Divine Intervention Needed.

by Leslie Morgan Steiner

 

Dear God:

 

Thank you for helping me unclog the kids’ toilet just now, although I recognize I must have looked funny doing it naked, especially from your view up there. Taking care of that toilet was the last item on my To-Do List before I leave for my two-day-one-redeye business trip to California, so I especially appreciate your help. I had to attack the toilet in the nude because I didn’t want to risk getting poop splatter on my nice traveling suit. I totally forgot about the clogged toilet until my final pee-before-dressing. Glad I got to it even if it means I might miss my plane! If I left it clogged, it would be even more clogged when I get home. Now I just have to finalize my three pages of instructions for our babysitter-chauffeur and husband to follow while I’m gone. I certainly wouldn’t be a good mom if the kids got stranded at school at 9 pm after the chorus performance or the dog starved while I was away.

 

But since we’re on the subject of business trips, can I ask you one question? I know some people say you punish women for that original sin business, eating the apple and everything. But I never thought you’d be this vindictive. I thought you took care of punishment by making childbirth excruciating. So what gives, God? Do you think it’s truly fair the way business trips are such different experiences for moms vs. dads? I’ve asked you about this inequity before, but it just keeps on happening.

 

My husband went to Phoenix for three days this week. He didn’t write any instructions for me or the babysitter or the dog. He didn’t worry about food in the fridge, who would whip up the kids’ dinner, or homework getting done. He just got on a plane on Tuesday afternoon and poof! He called once while he was gone. It wasn’t to check on whether Max had passed his math test, to find out if Tallie had stopped throwing up, or whether Morgan had handed in her field trip permission slip.

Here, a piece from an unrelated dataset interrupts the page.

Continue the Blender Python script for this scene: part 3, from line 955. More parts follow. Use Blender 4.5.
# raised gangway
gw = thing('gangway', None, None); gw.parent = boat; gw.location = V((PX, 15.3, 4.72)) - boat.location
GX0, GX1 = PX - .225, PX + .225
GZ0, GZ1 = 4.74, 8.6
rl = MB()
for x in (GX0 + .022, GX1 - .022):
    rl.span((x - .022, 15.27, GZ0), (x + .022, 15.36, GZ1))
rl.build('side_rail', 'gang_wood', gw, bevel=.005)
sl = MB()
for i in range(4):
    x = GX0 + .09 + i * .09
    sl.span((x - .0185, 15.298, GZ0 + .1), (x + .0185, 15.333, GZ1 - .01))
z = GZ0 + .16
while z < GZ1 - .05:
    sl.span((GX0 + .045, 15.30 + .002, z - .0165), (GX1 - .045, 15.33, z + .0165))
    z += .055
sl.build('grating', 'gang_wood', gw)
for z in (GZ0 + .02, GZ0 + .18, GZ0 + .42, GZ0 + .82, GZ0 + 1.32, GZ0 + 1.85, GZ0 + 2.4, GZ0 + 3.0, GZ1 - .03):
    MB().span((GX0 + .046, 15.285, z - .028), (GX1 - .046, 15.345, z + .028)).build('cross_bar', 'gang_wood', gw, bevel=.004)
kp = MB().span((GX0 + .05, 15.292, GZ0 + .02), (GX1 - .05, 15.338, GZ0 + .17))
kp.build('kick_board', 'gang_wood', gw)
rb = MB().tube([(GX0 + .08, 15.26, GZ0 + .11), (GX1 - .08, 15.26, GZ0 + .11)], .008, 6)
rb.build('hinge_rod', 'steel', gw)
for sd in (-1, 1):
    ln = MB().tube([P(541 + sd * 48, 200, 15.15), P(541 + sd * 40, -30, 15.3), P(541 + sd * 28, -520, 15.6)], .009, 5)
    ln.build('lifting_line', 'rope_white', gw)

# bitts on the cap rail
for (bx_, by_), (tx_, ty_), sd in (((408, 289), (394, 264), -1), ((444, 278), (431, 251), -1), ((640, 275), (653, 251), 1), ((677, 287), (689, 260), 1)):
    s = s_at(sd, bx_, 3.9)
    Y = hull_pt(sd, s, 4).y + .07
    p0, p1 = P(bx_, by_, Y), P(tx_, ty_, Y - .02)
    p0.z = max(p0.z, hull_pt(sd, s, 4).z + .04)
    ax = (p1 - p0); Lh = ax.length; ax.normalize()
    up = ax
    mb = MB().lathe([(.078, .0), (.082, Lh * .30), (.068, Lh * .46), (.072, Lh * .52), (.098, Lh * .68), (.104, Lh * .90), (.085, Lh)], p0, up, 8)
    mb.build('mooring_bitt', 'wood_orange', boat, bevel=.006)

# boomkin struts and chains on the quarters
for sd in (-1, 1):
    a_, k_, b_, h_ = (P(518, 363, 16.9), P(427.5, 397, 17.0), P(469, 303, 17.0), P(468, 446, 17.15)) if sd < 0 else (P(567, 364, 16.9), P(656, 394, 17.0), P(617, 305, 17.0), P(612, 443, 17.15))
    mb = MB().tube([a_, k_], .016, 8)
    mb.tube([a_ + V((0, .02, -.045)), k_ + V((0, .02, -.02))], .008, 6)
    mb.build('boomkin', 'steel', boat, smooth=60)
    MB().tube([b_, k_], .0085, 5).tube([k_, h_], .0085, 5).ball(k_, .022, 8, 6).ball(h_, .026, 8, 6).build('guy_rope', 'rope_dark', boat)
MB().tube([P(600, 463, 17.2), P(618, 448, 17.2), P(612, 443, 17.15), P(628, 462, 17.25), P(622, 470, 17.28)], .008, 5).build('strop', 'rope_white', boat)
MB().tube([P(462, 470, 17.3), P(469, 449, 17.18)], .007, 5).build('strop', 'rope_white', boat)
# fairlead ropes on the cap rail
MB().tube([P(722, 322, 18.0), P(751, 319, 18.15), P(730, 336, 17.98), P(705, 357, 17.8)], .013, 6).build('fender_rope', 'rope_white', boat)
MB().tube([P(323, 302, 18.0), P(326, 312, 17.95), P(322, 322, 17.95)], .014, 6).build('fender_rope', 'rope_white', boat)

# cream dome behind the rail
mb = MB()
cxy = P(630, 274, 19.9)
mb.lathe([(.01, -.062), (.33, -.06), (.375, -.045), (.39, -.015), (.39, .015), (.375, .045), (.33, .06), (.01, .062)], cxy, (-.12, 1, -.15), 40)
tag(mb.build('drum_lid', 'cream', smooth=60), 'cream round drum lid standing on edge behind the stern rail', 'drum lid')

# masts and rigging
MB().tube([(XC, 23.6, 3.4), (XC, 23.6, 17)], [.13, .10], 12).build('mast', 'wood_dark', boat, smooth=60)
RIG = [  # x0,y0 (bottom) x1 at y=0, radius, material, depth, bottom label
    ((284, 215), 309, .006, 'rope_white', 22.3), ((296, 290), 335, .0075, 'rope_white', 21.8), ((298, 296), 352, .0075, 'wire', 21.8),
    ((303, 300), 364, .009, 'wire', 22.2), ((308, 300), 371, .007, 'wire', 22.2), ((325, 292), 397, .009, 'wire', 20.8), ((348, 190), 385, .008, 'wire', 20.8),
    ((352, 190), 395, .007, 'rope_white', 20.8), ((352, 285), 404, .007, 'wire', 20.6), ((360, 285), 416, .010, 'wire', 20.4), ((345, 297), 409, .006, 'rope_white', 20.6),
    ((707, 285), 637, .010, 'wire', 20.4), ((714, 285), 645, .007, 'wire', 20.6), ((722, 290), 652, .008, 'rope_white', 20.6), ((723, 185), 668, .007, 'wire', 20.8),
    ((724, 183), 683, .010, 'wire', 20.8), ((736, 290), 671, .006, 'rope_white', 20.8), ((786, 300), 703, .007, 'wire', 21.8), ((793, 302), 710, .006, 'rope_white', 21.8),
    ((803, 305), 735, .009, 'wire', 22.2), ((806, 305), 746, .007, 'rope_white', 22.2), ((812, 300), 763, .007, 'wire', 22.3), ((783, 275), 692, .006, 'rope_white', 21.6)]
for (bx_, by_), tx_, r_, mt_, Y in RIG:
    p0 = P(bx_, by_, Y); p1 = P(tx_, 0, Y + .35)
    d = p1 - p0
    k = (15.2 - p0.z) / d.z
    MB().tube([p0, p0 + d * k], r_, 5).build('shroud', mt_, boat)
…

It was to see if I could take the kids to school the first day he returned so that he could keep his regular Thursday morning appointment with his personal trainer.

swanso38
12.22.10

This made me laugh...it is too true. The only thing I will say...now do it as a single mom. I am a single working mom that travels for work about once a month. So not only are you getting yourself ready you also have a little one to pack up to head to dad's for a few extra days that week. With all the activity gear as it may hit those days and all the instructions. Dad on the other hand sometimes calls from the aiport to let me know he's out of town. (Um, thanks) I pretty much have to ask permission. Good times. :) I love my job and love my daughter and am fortunate for the set up I do have and that my daughter has a dad that is active in her life. Oh the balls we juggle!!

midnightmommy
12.20.10

The image of the naked mommy cleaning poop out of the toilet sums it up. When I leave the house for an outing sans kiddies and dad's in charge, I "love" to see what the house and children look like when I return. The kids are sure to be running around, often naked, while toys and crafts have exploded all over the floor and dad is enjoying a relaxing time watching football. Nice to be dad.